Concluído o conflito, e concluída a capitulação, foi a nossa
tropa conduzida a Portalegre, onde a oficialidade foi bem tratada e atendida
dos generais, passando dali por Arronches e Santa Eulália para Badajoz, onde o
príncipe da Paz lhes deu logo a liberdade de voltarem para Portugal, prometendo
não pegarem mais em armas contra a Espanha, nem seus aliados na presente
guerra. Da Aldeia da Mata voltaram os castelhanos soberbos e arrogantes, não só
pela vitória alcançada, mas por também ter sido tão completa e acabada, que no meio
dos seus esquadrões levavam os portugueses prisioneiros, e com os quais, à
maneira de triunfo, entraram em Flor da Rosa, cujos moradores, bem como os do
Crato, trataram mal, como já o tinham feito aos de Arronches. Tendo roubado e
destruído campos, bem como as povoações, apresaram todo o gado, que encontraram
nos seus distritos, que era muito, por não haver só o que pertencia aos seus
moradores, mas até mesmo pelos rebanhos dos lavradores das terras vizinhas das
fronteiras, que para ali os tinham conduzido, por serem lugares situados mais no
coração da província. Apresaram e levaram também para Portalegre os mantimentos
e munições que encontraram, desarmaram ambos os povos, e conduziram tudo ou
para Badajoz, ou para outros lugares onde lhes convinha, para abastecerem e
fornecerem as suas tropas. A nossa cavalaria para não perder a posse em que já
estava de fugir e aterrar o exército, foi o primeiro correio, que no meio da
sua precipitada carreira levou aos campos e vila do Gavião a triste notícia,
não só do encontro da nossa tropa com a inimiga, mas até a da total derrota dos
seus camaradas, exagerando o número de mortos, que não viu, e o destroço geral,
que não quis experimentar, batendo-se como devia. O certo é que nesta empresa
deu o coronel Carcome Lobo novas e evidentes provas da sua imperícia militar:
- porque chegando a Flor da Rosa, nenhum cuidado teve em se informar das marchas e situação do inimigo;
- não estabeleceu guardas avançadas, nem vedetas nos lugares convenientes;
- não fez a marcha com a rapidez que convinha, e que na verdade foi mais dilatada do que devia ser, dizendo-se que por culpa dos guias.

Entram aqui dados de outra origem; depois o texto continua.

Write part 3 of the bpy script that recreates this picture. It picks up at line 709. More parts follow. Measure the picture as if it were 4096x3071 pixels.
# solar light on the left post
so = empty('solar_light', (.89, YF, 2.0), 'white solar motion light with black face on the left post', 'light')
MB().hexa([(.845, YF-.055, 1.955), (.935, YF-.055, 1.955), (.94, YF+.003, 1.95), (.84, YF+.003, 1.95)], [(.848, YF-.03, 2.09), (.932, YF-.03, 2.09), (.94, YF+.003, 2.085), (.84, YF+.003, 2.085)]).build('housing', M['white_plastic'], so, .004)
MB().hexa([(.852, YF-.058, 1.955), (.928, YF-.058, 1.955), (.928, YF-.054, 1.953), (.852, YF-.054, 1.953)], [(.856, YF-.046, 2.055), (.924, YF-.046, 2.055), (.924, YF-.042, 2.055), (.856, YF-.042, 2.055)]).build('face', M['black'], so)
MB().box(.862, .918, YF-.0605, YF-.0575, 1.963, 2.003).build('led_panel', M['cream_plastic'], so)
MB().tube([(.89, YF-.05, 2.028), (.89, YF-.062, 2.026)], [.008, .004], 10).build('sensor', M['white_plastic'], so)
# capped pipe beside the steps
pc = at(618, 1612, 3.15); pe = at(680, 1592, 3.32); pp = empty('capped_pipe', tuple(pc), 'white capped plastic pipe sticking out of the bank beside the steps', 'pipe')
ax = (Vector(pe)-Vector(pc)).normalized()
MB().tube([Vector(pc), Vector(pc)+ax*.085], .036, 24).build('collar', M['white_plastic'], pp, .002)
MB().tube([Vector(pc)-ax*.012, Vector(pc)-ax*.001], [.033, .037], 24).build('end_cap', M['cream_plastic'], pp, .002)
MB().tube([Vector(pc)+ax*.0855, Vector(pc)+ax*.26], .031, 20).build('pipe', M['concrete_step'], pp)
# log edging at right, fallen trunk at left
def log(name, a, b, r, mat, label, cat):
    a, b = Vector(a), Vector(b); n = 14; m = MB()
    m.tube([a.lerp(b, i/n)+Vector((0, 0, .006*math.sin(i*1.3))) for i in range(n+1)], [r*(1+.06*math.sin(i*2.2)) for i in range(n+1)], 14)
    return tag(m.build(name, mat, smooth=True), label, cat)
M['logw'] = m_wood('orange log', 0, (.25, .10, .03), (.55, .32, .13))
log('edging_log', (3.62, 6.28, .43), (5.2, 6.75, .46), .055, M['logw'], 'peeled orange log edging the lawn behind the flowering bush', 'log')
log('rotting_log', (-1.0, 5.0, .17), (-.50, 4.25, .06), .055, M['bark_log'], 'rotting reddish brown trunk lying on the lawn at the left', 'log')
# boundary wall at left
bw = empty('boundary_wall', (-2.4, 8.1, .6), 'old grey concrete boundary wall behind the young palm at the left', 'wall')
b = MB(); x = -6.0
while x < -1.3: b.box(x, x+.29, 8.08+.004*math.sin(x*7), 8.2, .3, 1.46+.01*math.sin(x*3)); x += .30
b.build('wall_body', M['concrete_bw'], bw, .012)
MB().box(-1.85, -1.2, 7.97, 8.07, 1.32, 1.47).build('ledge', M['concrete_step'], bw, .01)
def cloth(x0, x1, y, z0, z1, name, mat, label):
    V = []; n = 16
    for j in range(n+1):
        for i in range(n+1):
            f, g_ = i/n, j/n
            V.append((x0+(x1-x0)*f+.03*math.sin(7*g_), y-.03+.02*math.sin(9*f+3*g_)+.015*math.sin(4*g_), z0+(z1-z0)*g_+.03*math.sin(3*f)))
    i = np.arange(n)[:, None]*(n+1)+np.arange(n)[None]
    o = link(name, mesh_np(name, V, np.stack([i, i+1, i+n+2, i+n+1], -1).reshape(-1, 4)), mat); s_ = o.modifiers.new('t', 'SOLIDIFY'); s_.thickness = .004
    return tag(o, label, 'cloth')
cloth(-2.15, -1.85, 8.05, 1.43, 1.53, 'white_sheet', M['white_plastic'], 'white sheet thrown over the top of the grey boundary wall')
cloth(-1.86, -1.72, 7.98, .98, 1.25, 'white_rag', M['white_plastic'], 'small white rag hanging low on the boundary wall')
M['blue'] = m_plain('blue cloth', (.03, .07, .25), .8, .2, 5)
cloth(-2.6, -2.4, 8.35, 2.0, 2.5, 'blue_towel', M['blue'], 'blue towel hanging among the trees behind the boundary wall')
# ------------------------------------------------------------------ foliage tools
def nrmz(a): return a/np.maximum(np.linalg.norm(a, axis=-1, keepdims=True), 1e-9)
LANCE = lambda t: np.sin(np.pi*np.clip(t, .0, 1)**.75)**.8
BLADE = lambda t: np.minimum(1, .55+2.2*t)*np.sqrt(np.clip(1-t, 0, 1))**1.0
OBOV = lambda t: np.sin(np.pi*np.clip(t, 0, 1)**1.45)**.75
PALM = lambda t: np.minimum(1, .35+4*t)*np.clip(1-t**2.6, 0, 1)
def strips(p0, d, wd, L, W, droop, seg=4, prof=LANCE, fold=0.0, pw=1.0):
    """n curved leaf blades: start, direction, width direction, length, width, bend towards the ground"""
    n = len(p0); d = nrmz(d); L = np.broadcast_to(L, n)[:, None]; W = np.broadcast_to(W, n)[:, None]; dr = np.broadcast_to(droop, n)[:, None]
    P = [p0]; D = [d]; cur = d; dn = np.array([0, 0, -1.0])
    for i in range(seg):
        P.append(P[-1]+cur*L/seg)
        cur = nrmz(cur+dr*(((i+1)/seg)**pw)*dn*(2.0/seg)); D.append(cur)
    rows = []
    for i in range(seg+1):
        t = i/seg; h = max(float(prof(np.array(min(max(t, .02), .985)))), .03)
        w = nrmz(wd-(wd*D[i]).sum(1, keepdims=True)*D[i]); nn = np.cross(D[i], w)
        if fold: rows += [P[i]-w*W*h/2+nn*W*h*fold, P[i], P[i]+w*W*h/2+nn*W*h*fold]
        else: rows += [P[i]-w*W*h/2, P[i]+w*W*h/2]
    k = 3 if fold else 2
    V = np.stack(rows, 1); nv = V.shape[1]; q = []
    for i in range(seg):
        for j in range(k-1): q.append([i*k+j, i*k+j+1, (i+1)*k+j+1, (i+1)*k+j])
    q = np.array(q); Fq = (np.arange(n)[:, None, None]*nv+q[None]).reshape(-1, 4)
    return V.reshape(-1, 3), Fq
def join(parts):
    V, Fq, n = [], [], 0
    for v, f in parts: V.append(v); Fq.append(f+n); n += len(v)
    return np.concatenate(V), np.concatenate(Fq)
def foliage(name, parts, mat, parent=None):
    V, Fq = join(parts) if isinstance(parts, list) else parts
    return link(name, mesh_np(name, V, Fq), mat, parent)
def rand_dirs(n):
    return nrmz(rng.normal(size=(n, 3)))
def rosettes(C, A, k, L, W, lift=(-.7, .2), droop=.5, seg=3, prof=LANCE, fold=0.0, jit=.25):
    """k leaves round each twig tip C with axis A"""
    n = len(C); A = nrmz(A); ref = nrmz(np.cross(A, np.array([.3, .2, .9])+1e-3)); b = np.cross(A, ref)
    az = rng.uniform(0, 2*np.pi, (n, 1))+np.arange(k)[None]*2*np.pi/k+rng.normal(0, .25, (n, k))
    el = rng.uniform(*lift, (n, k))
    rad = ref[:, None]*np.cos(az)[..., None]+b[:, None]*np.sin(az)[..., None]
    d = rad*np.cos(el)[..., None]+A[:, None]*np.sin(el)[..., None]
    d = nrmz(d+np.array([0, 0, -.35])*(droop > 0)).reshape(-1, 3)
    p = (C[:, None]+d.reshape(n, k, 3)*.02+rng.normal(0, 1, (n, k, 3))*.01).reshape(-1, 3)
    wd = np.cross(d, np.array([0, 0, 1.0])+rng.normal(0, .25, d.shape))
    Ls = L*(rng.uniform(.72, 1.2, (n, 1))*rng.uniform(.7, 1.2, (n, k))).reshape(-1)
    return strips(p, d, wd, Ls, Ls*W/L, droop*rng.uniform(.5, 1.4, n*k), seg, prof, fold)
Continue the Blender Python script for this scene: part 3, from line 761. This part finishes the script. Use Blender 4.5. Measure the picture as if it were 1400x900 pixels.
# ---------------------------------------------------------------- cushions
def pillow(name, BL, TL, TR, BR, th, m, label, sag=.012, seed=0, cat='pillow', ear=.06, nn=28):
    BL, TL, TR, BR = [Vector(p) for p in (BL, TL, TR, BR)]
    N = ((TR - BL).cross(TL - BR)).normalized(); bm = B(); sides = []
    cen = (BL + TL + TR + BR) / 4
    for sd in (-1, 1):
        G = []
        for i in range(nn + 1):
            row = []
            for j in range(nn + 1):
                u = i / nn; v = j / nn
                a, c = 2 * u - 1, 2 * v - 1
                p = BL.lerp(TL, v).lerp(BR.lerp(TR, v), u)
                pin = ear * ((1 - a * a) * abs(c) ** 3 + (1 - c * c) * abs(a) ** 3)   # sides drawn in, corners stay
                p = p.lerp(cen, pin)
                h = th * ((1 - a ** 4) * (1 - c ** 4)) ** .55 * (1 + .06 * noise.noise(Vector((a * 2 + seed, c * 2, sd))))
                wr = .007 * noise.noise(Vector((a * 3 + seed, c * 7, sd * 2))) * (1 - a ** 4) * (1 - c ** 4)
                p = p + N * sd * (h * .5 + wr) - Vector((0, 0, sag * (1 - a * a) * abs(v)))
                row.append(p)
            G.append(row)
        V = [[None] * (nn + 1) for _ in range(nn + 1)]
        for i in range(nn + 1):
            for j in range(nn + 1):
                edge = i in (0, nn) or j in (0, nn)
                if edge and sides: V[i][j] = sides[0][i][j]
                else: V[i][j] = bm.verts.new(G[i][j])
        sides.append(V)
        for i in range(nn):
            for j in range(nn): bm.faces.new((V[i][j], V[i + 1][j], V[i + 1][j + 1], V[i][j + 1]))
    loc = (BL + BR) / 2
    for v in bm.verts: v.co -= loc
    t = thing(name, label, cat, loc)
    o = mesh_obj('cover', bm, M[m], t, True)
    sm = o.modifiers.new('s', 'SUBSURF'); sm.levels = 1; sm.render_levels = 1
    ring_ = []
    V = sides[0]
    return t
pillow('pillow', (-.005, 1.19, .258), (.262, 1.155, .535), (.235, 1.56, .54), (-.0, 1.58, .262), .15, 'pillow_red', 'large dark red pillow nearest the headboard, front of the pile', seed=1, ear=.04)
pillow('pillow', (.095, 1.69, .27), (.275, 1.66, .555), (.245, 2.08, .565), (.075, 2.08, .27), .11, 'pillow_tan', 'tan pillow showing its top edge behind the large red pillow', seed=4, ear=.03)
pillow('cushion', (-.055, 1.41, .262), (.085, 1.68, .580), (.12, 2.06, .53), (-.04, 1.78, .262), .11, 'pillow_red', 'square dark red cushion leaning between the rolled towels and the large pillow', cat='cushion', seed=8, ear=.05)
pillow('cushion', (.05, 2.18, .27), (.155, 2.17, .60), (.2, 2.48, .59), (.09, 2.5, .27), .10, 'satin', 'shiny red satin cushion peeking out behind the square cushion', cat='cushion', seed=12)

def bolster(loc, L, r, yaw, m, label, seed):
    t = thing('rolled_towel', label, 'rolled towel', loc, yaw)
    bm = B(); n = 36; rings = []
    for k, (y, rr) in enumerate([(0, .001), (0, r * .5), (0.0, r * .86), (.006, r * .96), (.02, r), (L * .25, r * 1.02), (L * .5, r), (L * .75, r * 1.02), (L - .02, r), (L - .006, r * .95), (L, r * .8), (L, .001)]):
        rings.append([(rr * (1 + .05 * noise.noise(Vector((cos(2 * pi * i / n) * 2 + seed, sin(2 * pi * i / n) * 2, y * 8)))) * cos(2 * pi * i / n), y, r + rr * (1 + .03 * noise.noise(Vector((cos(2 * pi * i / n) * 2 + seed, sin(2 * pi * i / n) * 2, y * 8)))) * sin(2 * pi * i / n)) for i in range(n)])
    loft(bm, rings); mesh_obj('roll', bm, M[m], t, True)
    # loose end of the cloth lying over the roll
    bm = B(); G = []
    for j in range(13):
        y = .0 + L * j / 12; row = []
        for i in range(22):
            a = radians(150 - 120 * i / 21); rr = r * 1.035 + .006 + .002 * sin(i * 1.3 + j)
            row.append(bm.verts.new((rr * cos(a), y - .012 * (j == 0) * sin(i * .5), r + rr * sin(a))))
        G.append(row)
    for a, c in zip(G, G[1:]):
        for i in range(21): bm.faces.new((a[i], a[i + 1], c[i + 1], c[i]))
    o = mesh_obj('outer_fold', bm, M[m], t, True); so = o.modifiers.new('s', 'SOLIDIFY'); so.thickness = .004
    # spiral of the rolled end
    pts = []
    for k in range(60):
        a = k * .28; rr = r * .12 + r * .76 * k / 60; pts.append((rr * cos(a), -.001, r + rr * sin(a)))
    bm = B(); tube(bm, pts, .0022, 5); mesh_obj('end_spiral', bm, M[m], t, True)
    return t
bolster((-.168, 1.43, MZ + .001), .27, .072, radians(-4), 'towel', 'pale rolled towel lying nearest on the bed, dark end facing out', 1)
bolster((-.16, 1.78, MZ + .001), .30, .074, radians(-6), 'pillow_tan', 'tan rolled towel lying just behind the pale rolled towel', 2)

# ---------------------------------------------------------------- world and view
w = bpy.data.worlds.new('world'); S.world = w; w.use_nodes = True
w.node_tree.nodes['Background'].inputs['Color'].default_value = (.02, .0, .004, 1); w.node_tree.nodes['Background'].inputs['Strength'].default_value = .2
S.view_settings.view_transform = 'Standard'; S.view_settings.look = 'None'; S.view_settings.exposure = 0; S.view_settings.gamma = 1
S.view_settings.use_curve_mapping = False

Surpreendido pelo inimigo no meio do descanso que dera à sua
tropa, que ainda não tinha comido, e se achava assaz fatigada da marcha que
tinha feito, teve ainda tempo para formar e meter ordem de batalha. Apesar de
reduzido à crítica situação em que se achava, nenhuma participação fez, nem
para o campo de Gavião, nem para a Ponte de Sor, para onde sabia que se tinha
mandado chamar de Abrantes um destacamento bastantemente forte para auxiliar a
sua retirada e a marcha do comboio por aquele lado. Finalmente não conhecendo a
vantagem que lhe oferecia o convento, e a mesma povoação da Flor da Rosa, onde
bem podia fazer-se forte e defender-se o tempo necessário para ser socorrido.
Quanto porém aos efeitos, que o desastre de Flor da Rosa
produziu no exército português, acampado no Gavião, foram exactamente os mesmos
que nele tinha produzido o desastre de Arronches, quando acampado em Portalegre,
porque não só se não tentou ataque algum contra o inimigo, nem se recorreu a
medida tendente a recuperar as munições e mantimentos perdidos, mas até nem se
cuidou em defender a posição ocupada, apesar de forte e vantajosa, não
lembrando mais que fugir novamente da guerra, e evitar quanto possível e cobardemente
a vista dos castelhanos, e por modo tal, que não sendo as serras mais altas e
inacessíveis do país asilo bastantemente forte para se abrigarem os nossos
generais e as suas tropas, foram aqueles e estas buscar além do Tejo o refúgio
que este caudaloso rio lhes oferecia, partindo para Abrantes no dia 6 de Junho,
com muita pressa, e não menos confusão, sendo ali vitimas da fome, enquanto de
Lisboa lhes não foram os necessários socorros». Simão José da Luz Soriano, História
da Guerra Civil e do Estabelecimento do Governo Parlamentar em Portugal,
Lisboa, Imprensa Nacional, Primeira Época, Tomo III, 1867.
In António Ventura, O
Combate de Flor da Rosa, Conflito Luso-Espanhol de 1801, Edições Colibri, C. M.